Women Selling Wares of World
By Leslie Brooks Suzukamo;
St. Paul (Minnesota) Pioneer Press; October 3, 1999
A St. Paul shop gives African immigrant women an outlet for goods and services -- and a chance for self-sufficiency.
St. Paul (Minnesota) - The store is small and humble, located on University Avenue by Minnesota 280 at the western edge of St. Paul's Midway.
But its bright green, hand-lettered sign makes a grand promise: ``All That You Need Global Women's Center.''
Behind its picture window is a brightly colored melange -- sarong-like women's dresses and textiles, woven baskets, wood carvings, leather eyeshades and fanny packs, jewelry and curios, most imported from countries in Africa and others made locally by African immigrant women.
There's more. The store at 2420 University Ave. also houses a hair-braiding business, a travel agency, a bookkeeper, a tailor's shop and a computer-imaging business, all run by immigrant women from African countries who share in the cost of the lease.
The impetus behind the store runs deeper than profit. For the women, it may be all that they need to begin to make a new life and, perhaps, to even go into business for themselves.
All That You Need is the brainchild of Agitu Wodajo, a former nurse-practitioner from Ethiopia who started a self-help agency for needy women in that country in the early 1990s and emigrated to the United States in 1994. With the help of various local foundation grants, she began a nonprofit agency in Minneapolis called the International Self-Reliance Agency for Women Inc., which helps immigrant women in the Twin Cities.
The agency helps immigrant women who have no means of support, often because they have fled abusive marriages or relationships. Services include English classes, job training, credit help, advocacy and moral support.
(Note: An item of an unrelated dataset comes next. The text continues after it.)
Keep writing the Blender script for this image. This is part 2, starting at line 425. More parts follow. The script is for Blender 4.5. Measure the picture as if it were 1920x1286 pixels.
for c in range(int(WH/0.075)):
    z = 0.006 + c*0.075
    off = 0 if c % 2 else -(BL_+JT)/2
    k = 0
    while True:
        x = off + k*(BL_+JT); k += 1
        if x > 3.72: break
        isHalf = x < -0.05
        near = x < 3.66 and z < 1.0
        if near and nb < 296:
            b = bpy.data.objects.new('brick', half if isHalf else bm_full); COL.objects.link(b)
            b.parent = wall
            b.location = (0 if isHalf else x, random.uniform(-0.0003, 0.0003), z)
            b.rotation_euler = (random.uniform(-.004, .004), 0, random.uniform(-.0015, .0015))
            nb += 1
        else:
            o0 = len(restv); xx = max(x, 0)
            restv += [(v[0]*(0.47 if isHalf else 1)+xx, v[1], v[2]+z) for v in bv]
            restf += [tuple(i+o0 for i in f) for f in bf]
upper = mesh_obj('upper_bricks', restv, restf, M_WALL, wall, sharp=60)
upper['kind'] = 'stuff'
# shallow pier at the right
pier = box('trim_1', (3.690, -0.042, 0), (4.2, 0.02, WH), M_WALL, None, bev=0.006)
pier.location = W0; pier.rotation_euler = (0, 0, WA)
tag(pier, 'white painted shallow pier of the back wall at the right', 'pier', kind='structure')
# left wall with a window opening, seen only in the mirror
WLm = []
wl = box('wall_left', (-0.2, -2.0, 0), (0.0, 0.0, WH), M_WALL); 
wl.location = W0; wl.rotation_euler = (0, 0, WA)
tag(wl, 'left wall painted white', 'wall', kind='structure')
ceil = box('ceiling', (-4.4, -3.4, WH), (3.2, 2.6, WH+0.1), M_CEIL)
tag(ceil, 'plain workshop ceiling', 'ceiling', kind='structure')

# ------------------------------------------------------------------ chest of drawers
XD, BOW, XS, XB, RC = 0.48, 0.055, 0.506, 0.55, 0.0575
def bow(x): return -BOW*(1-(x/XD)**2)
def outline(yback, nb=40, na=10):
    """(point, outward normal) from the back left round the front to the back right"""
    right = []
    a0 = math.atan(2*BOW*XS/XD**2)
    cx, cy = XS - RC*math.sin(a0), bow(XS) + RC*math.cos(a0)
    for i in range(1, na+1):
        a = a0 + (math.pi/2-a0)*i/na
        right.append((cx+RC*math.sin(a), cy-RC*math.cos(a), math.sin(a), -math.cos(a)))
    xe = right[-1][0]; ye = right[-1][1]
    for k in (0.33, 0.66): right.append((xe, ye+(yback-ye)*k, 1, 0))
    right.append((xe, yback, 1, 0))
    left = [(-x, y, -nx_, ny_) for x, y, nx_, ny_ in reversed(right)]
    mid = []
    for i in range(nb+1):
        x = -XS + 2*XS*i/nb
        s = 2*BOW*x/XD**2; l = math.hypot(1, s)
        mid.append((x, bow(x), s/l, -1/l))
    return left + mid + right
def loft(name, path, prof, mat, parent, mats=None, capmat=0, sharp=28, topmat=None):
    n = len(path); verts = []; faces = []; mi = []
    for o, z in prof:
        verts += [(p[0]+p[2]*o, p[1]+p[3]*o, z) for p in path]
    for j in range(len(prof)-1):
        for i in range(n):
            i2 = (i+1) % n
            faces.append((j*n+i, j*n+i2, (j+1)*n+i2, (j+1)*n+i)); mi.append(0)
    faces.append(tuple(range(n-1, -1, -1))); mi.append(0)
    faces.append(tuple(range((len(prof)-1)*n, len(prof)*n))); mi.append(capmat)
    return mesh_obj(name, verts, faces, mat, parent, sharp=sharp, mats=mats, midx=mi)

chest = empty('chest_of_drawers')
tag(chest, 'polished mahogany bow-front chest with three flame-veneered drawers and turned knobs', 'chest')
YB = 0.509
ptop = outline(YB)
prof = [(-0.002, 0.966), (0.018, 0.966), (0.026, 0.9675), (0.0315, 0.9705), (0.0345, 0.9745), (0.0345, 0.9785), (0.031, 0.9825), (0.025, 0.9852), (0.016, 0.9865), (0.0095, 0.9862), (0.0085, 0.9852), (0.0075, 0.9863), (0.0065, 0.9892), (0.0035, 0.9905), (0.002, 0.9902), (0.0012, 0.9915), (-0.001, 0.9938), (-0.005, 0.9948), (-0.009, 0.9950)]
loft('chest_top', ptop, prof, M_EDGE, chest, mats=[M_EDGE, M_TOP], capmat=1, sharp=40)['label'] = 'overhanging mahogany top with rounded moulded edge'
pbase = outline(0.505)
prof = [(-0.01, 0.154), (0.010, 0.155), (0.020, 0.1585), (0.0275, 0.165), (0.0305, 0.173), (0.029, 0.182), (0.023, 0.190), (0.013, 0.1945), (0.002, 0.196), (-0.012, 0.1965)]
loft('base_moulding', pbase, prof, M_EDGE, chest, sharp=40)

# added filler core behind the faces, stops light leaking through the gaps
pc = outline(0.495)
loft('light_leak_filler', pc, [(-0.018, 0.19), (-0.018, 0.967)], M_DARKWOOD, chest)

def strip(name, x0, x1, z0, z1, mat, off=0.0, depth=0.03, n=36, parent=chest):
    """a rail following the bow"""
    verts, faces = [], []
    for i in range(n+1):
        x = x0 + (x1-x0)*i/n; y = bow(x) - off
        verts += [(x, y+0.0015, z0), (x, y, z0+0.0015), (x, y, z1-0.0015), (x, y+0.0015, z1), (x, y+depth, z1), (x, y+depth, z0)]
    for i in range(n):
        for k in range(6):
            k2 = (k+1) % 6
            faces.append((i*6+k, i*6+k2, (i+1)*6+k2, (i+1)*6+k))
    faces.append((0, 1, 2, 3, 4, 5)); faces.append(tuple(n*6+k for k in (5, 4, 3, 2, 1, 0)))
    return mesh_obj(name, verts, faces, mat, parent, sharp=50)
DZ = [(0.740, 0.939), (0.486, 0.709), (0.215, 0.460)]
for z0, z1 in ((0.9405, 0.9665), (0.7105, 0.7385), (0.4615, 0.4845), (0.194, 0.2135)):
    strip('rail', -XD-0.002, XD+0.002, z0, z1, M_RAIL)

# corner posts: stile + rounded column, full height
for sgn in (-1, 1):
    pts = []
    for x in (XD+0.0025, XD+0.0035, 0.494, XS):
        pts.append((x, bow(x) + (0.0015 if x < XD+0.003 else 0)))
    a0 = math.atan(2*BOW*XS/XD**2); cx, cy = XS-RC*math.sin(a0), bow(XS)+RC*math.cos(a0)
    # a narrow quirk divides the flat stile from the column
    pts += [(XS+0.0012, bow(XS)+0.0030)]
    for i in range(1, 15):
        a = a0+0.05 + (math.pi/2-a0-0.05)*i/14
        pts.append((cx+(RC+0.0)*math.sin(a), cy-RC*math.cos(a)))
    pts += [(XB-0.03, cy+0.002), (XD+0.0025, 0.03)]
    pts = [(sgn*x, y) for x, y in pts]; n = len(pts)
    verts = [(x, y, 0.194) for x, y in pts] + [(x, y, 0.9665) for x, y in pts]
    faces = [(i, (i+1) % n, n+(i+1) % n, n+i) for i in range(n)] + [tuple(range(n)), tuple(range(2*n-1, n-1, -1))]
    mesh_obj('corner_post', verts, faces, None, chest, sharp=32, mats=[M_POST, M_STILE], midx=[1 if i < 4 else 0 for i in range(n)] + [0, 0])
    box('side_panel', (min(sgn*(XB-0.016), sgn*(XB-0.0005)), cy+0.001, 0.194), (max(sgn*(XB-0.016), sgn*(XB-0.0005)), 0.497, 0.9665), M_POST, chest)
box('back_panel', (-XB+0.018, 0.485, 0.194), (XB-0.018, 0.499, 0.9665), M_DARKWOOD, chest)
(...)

But Wodajo, a religious woman who says a vision from God called her to her work, wanted to do more than just offer a helping hand. She wanted the women to stand on their own.
``Nonprofit organizations always stress help, help, help,'' she said. ``But when you focus on helping, you are not empowering.
``What we are doing is looking beyond that. We're working on building self-esteem and independence.''
She got more grant money and leased the store space to rent out to budding businesswomen. Women who do not have the courage or money to start their own businesses from scratch can sell their wares on consignment in the gift store as a kind of ``micro'' business, she said.
Others like Olufolakemi Afolabi will be employed as clerks, happy just to be making a living.
Afolabi, 33, who came to the United States from Nigeria a decade ago, looks forward to getting her permanent residency card so she can work.
``Agitu's organization really supported me when I shared my problems with them,'' said Afolabi, who fled an abusive marriage in Rhode Island with her 7-year-old daughter two years ago.
Then there are entrepreneurs like the four college students in their early 20s who are starting a hair-braiding business called Global Braids in the back room of the store while they attend school.
The young women, who include two of Wodajo's adult daughters, already have begun doing some sample braiding on the weekends to build a clientele, said Bistu Addisu, a braider who works with them. Most of their clients are African women like themselves.
``We will be growing so fast, I know for sure,'' Addisu said.
All That You Need Global Women's Center plans to hold its grand opening on Oct 23. While government officials have been invited to the opening, Wodajo knows that it's the customers who really count.